“How do you mend when your world’s apart?” the multi-instrumentalist Oxnard native Anderson .Paak croons in a butter-soft inflection to open “Make It Better,” one of the lead singles off his newly-released album “Ventura.” This line – and the ensuing emotions of the song – sum up .Paak’s mind state well on “Ventura.” .Paak sings in his signature rasp about many splitting worlds on the album; his teetering relationship, the currently tense political climate and his rising fame. But as the next line suggests, .Paak handles the gravity of these situations the same way he always has: with his trademark toothy grin never disappearing from his face. “Ooh, carry on / Ooh, from the start.”

While .Paak may never be able to top the free-wheeling funk and incessant groove of “Yes Lawd!”, or the intimacy and genre-bending fluidity of “Malibu,” he appears much matured on “Ventura” in several regards: his arrangement of instrumentation, his ability to use his fellow cohorts and collaborators and, most importantly, how he handles and discusses relationships. Gone are the suave vignettes of sidepieces, free love and late-night debauchery that “Yes Lawd!” brought to the world, and while this may not necessarily be for the better, it’s for a far different purpose and scope. “Ventura” isn’t as effortlessly smooth as “Yes Lawd!”, but instead, it presents a polished, mature R&B sound that longs for that special someone opposed to lusting for the married woman from across the bar.

On “Ventura,” .Paak exudes unbridled joy over intricately sewn-together production that sounds the way sequin glitters – that is, sequin that’s softly floating to the bottom of a glass of Hennessy. There are horns, keys, string sections and even a lively guitar here and there, but regardless of the instrument in question, the end result is endlessly catchy and enthusing. On “Reachin’ 2 Much,” a mid-song beat switch gives way to .Paak and Lalah Hathaway splitting lines about a forced relationship that isn’t working out no matter how much (and maybe because of how much) effort the nameless lover puts into it. On “Yada Yada,” .Paak swaggers around with a huge smile, even admitting, “When the dreams become reality / It’s hard to keep a smile off the mug,” before an upbeat piano solo takes the song home in classy fashion. No matter what .Paak is doing on “Ventura,” he seems to be doing it with a wink, advising us to beam through it all just as he does.

It’s hard to pick favorites on “Ventura” because of how consistent yet simultaneously varied the album is. There’s the carefree summer banger that feels like it was made to be played in an outdoor arena on a warm July day in “Jet Black”; there’s the soul-and-horn-laden valiance of “King James” that rings of unperturbed happiness in the face of constant oppression and inequality; and there’s even the wonky funk of “What Can We Do?” that features unreleased vocals from the deceased West Coast legend Nate Dogg. “Ventura” wears many different hats, but at the same time feels exceedingly cohesive in its execution and undeniable groove.
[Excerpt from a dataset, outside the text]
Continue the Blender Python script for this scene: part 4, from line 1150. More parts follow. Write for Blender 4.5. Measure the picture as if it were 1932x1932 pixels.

It’s no secret that I didn’t like “Oxnard,” the album that preceded “Ventura.” I even wrote an article for The New Hampshire where I theorized that maybe it was .Paak getting rid of his nose ring that led to the hiccup in his discography. I found “Oxnard” to be far too all over the place and thought that it squandered most of .Paak’s talents in favor of strange experimentation that didn’t pan out. I’ve always had the theory that it was Dr. Dre’s fault; his out-of-date touch smudging the album might’ve been a big reason for
its disappointing execution. Regardless, “Oxnard” just didn’t feel like an Anderson .Paak album through and through, which is why, when he announced “Ventura” only months later, I was ecstatic. He didn’t lose his silky-smooth touch that made me feel as if I could pull off a turtle neck and septum nose piercing at the same time (which in reality would make me look like I was dressed up for a Halloween costume party in May); he just had a little mishap that would be reconciled by releasing another classic neo-soul joint.

Much to my delight, this truly turned out to be the case. On “Ventura,” Anderson .Paak capers and warbles to his heart’s delight, proving (as far as I’m concerned) that he really is our current king of soul music. I mean, who else can rock a beanie, wire-framed glasses, a heather-and-charcoal gray pea coat and a sweater all in the same fit while singing about a love asunder that he aims to fix by morning?

“Ventura” is simply a fun album. It’s meant to be listened to with the windows down on a summer morning without a care in the world. It’s meant to be sung loudly with a smile on your face. No, it’s not Anderson .Paak’s best album, or his most personal, or even his most soulful. But it’s so much fun that none of this even seems to matter.